0
$\begingroup$

I am a little consufed in basic set theory

Let $A = \{\{x\},y,z\}$, $B= \{z,\{y\},x\}$.

Are they equal?

I am clear about that order does not matter, but can we prove they are equal or not?

I am little confused in $\{x\}$ and $x$, how to compare them?

  • 0
    All these words are written here below just for two braces in each sides. How wonderful mathematics is. :)2012-12-28

5 Answers 5

12

The question is a bit subtle. Without knowing, what $x,y,z$ are, we have to take into account the possibility that e.g. $z=\{x\}$, in which case $\{x\}$ is an element of both $A$ and $B$, in spite of the difference between $\{x\}$ occuring in $A$ and $x\ne\{x\}$ ocurring in $B$. In fact, we can have $A=B$, for example if $x=y$. In concreto, letting $x=y=z=\emptyset$, we find that both $A$ and $B$ are the two-element set $\{\{\emptyset\},\emptyset\}$. But in general (i.e. for "typical" $x,y,z$) we have $A\ne B$. However, a proof of $A\ne B$ would require to exhibit an object that is element of one set and not of the other and this may not be easy without additional assumptions about $x,y,z$. (And as my above remark shows, $x\ne y$ must be among these assumptions).

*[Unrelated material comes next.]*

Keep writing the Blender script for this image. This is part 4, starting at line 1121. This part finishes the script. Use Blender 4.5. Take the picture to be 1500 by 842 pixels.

Indeed, if $A=B$ then $x\in A$ (because $x\in B$), hence $x=\{x\}$ or $x=y$ or $x=z$. The first case is impossible (with most set theories); the second case corresponds to my remark above; thus let us assume the third case $x=z$. Similarly, we conclude $y\in B$ and from that $y=\{y\}$ or $y=x$ or $y=z$, from which only the case $y=z$ remains interesting. But if $x=z$ and $y=z$ then we are again arriving at $x=y$. Therefore,

$ \{\{x\},y,z\}=\{x,\{y\},z\}\iff x=y$

3

The sets are not equal: $x\ne\{x\}$, and $y\ne\{y\}$. You might think of $x$ as some object and $\{x\}$ as a box with that object inside it: not the same thing.

1

Some confusion may arise because of the notation. $\{x\}$ doesn't actually name a set. It may help to label it $S=\{x\}$. Then we could write $\forall a (a\in S\leftrightarrow a=x)$. (In words: For all a, a is an element of set S if and only if $a = x$.) It would then be more obvious that $S$ and $x$ are not the same things.

Alternatively, we could look at it as $\{x\}=\{a|a=x\}.$

0

Remember $A=B\iff (\forall x)\ (x\in A\iff x\in B)$ Clearly $\left\{x\right\}\in A$. But is it $\left\{x\right\}\in B$? No, as $\left\{x\right\}\neq x$.

In fact, by the Axiom of Foundation, $(\exists y\in \left\{x\right\})(\forall z\in \left\{x\right\})\ z\notin y$ which can be translated to $(\forall z\in \left\{x\right\})\ z\notin x$ or even $x\notin x$ This implies $\left\{x\right\}\neq x$ (why?)

0

These sets are nor equal. Actually, $x$ and $\{x\}$ are different things: $x$ is an element, while $\{x\}$ is a set that have only one element (it is called a singleton). Thus, your two sets $A$ and $B$ are completely different.